Brian Alexander – multiple times former club champion and now Westerley’s oldest living member – writes about some notable riders from the early days of the club.
As a long-standing Westerley member I would like to highlight some of the amazing achievements of some of the very many outstanding Westerley riders of previous generations
My Dad (Reg) was one of the very first members, He broke the 25 club record in 1926 with the first 1 hr 5min ride in the club, just two minutes slower than Frank Southall’s competition record at the time.
I was introduced to club riding with the West Middlesex CTC section at the age of 12 and made my first contact with the Westerley boys at the delightfully primitive Manor Farm at Little Hampden for tea.(lots of mud, slurry and doorless outside toilets!). They had been riding in the Bon Amis 25 that morning, and, mounted on the back of my dad’s tandem we joined in a fantastic tear up along the Amersham Road afterwards and I was hooked for life!
From then on I was out riding with the section every weekend and not long afterwards the club run visited the Star at Waltham St Lawrnce for elevenses (close to White Waltham airfield, the home of the ATA – famous now as the as the base for the female pilots delivering warplanes from their factories to bases all over the UK, but of which we were completely oblivious of at the time.
Here I was to meet George Strong a pre-war star of the Westerley who was on weekend leave from the RAF. I felt privileged when he seemed so friendly towards me ,a thirteen year old kid at the time, and I was so impressed, not only with his obvious bike handling skills (he was captain of the pre-war club bicycle polo team) but his generally soft spoken, and humorous demeanour.
George was Westerley’s Club champion in1941 and his club record 25 of 1:03:40. in 1942 was a quite outstanding performance, being less than 3 minutes off comp record at the time. This record was unbeaten till the sensational achievement of an eighteen year old Dennis Pearce in winning a WLCA 25 five years later.
I had no idea of his activities in the air force at the time as such things were kept highly secret in wartime of course. Tragically however very soon after this meeting I learnt that George had been killed in action, robbing the club of one of its best ever riders.
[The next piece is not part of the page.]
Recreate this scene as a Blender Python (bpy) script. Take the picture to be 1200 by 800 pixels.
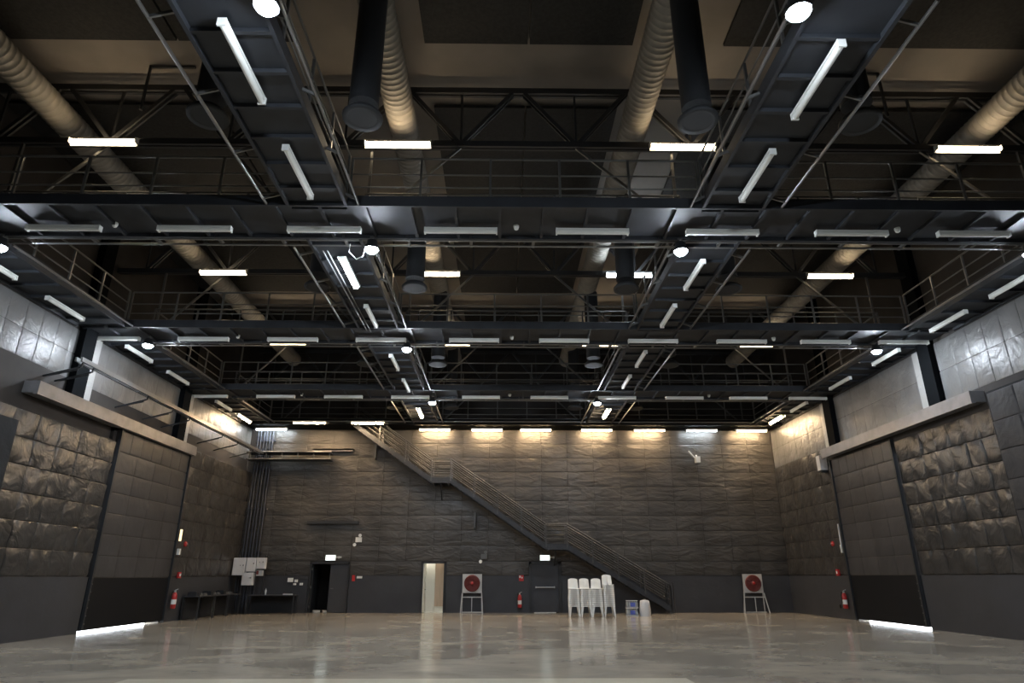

Recent research revealed that Flight Sergeant George Strong was a navigator on a bomber squadron. It appears that he had just completed his first tour of operations and had been transferred to a training or conversion unit in South Yorkshire. On a training flight, maybe with a novice pilot, his Handley Page Halifax B3,looking for the airfield in bad visibility, crashed into high ground near Brough. The pilot and the crew of six including George did not survive.
George, together with the other members of the crew were apparently buried in a churchyard near the accident (as was the norm at the time) at Brough, near Kingston on Hull, S. Yorkshire
The other great but often-overlooked hero of the Westerley pre-war who I never met was Bobby Biggs, who as a 17 year old in 1939 entered his first 12 hour and, not only broke the club record by a large margin but won the WLCA 12, with an amazing ride of 235 miles which was probably the West London course record and only sixteen miles off the then competition record!
Sadly, Bobby joined the RAF very soon afterwards and, after being trained as a pilot in South Africa. was sent to Italy, flying American B25 Mitchells, and was killed in action. So I – and most of the wartime Westerley members – never had the privilege of meeting him.